Menurut penuturannya, resep Soto Betawi di sana menjadi unggul karena tambahan bumbu jinten dan beberapa helai daun jeruk didalamnya. Daging, paru-paru, dan babat sapi, sebelumnya telah cukup matang direbus di tempat terpisah. Kemudian setelah ditiriskan dari air rebusan pertama, potongan daging, babat dan paru-paru sapi ini dimasukkan ke dalam air santan kelapa yang telah dibubuhi bumbu. Jika telah mendidih dan matang, menu ini disajikan dengan beberapa pelengkap. “Konsumennya bisa punya pilihan, ingin dihidangkan dengan nasi atau dengan lontong,” ujar Sarno. Soto Betawi Waroeng si Doel juga disediakan sesuai keinginan para tamu. “Pilih saja isi sotonya. Jika tak suka dagingnya, bisa pesan isi soto pakai babat dan paru saja. Atau sebaliknya jika tidak ingin paru dan babat, kami juga bisa sediakan menu ini dengan isi daging sapinya saja,” tegas Arman.
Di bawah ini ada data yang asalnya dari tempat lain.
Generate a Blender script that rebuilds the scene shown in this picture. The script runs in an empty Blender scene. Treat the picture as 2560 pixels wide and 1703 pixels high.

Tak banyak berbeda dengan Sop Buntut Legendaris, menu Soto Betawi ini juga dihidangkan hangat di atas meja makan para tamunya, lengkap dengan taburan bawang goreng, daun seledri, daun bawang, dan emping. Di plat kecil terpisah, disediakan pula sambal soto dan acar ketimun.

Dari menu utama, kita beralih ke menu minuman khas Betawi dari Waroeng Si Doel. Namanya, Pletok Betawi. Sebutan ‘pletok’ diambil dari bunyi yang timbul ketika minuman ini diracik. Resepnya pun diperoleh dari hasil riset tim Waroeng Si Doel. Mereka harus menyisir ke daerah-daerah yang berpenghuni orang-orang Betawi asli, untuk menemukan resep asli minuman khas Jakarta. Risetnya dimulai pada akhir tahun 1995.

“Tidak terlalu lama, cuma butuh waktu tiga bulan saja, akhirnya kami temukan resep asli minuman Pletok Betawi ini di daerah Kampung Melayu,” tutur Dedy Karniadi, peracik minuman di Waroeng Si Doel. Konon, minuman ini adalah minuman kegemaran orang-orang Betawi. Namun sekarang sudah sangat jarang yang menjualnya. Untuk di Jakarta saja, kemungkinan besar hanya di Waroeng Si Doel yang menyediakannya. Karena nara sumber mereka untuk resep asli Pletok Betawi, telah lama meninggal dunia.

“Dulunya, beliau juga menjual minuman ini di Kampung Melayu. Disebutnya penjual ‘Aer Aus’. Salah satunya ada Pletok Betawi. Pertama kali saya minum di sana, Pletok Betawi diminum dingin dengan es batu. Waktu diracik, dikocok bersama es batu itu hingga berbunyi ‘pletok..pletok’. Namanya juga Pletok Betawi,”ungkapnya. Para tamu yang datang, banyak memuji minuman ini. Selain tak ada tempat lain yang menjualnya, rasanya pun belum punya bandingan.

Minuman dengan cita rasa rempah-rempah ini sudah punya tempat di hati penggemarnya. Pletok Betawi, berwarna merah dalam cangkir. Di permukaan airnya diberi taburan kacang tanah panggang. Aromanya harum rempah-rempah, rasanya manis dan hangat. Dedy memaparkan, “Campuran rempah-rempah yang ada didalamnya itu, ada kayu secang, jahe, serai, biji kapu laga, pala, cengkeh, kayu manis, dan cabe jawa.

Menurut mereka, kayu secang ini juga baik untuk mengatasi asam urat dan masuk angin pada tubuh kita.” Minuman asli Betawi ini disajikan dalam dua variasi. Dingin dan hangat. Setiap pemesan bisa meminumnya kapan pun. Nikmatnya tak dibatasi oleh cuaca. Jakarta, kota yang telah ratusan tahun berdenyut dan menghidupi jutaan orang di dalamnya. Ada banyak cara untuk menikmati kota yang berusia 479 tahun ini. Beberapa sajian makanan dan minuman asli Betawi ini, hanya sekelumit tanda yang siap membawa semua orang untuk berkenalan dan menjadi akrab dengan Jakarta.

Tulisan ini telah dimuat (tahun 2006) di sebuah majalah pariwisata yang berkantor di Jakarta.